The only thing I've defended is people's right to free speech, and people having a legitimate beef with removing a statue of Robert Lee.

It'd be nice to live in a country where you can have that opinion without the accusations of being a racist or nazi

You're quite welcome to believe that.

And when you go to an event organized by and featuring actual, living, breathing, white supremacists and neo-Nazis, be prepared to take some **** for it.
 
If you were just good ol' right wing non-racists, why would you pick this event to come out and wave your flag?

The General.

So, I've mistaken your apologia for fascism as advocacy for fascism.
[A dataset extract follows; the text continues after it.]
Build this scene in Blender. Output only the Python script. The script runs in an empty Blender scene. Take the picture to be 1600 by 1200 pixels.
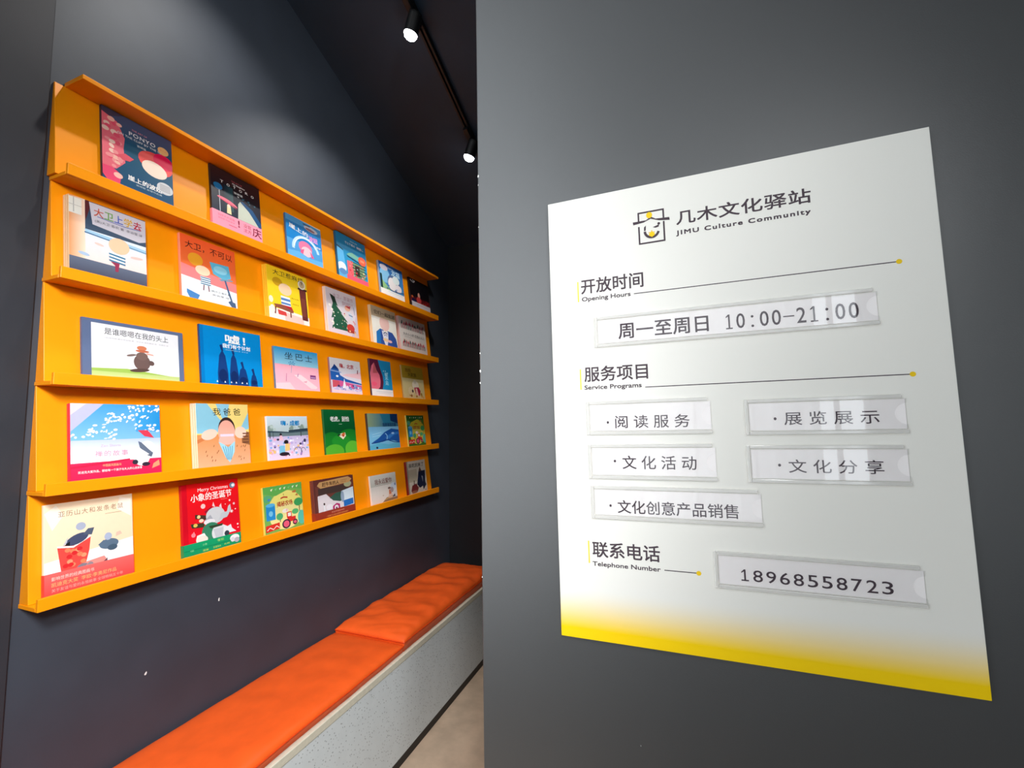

I've mistaken your verbose apology for Putin's Russia and advocacy of closer diplomatic ties with same at the expense of historic alliances as "pro-Russia." And I've mistaken your stated support for the alt-right with, I guess, support for the alt-right.

I've got you all wrong, I guess.
 
I'm gonna go to this pro-Confederate statue rally, I guess. Wonder who's gonna be there?

[.0065 seconds later]

Oh, David Duke and a guy who does a podcast called the Daily Shoah?

Well, that doesn't exactly sound like my jam, but I'm all for Uniting the Right, so I guess I'll go.
 
I don't know how to get to the end of this argument...

Would it make you happy if we said everyone at the rally is a neo-nazi? And then, anyone who defended people''s right to be at the rally is also a neo-nazi? Can we then move on?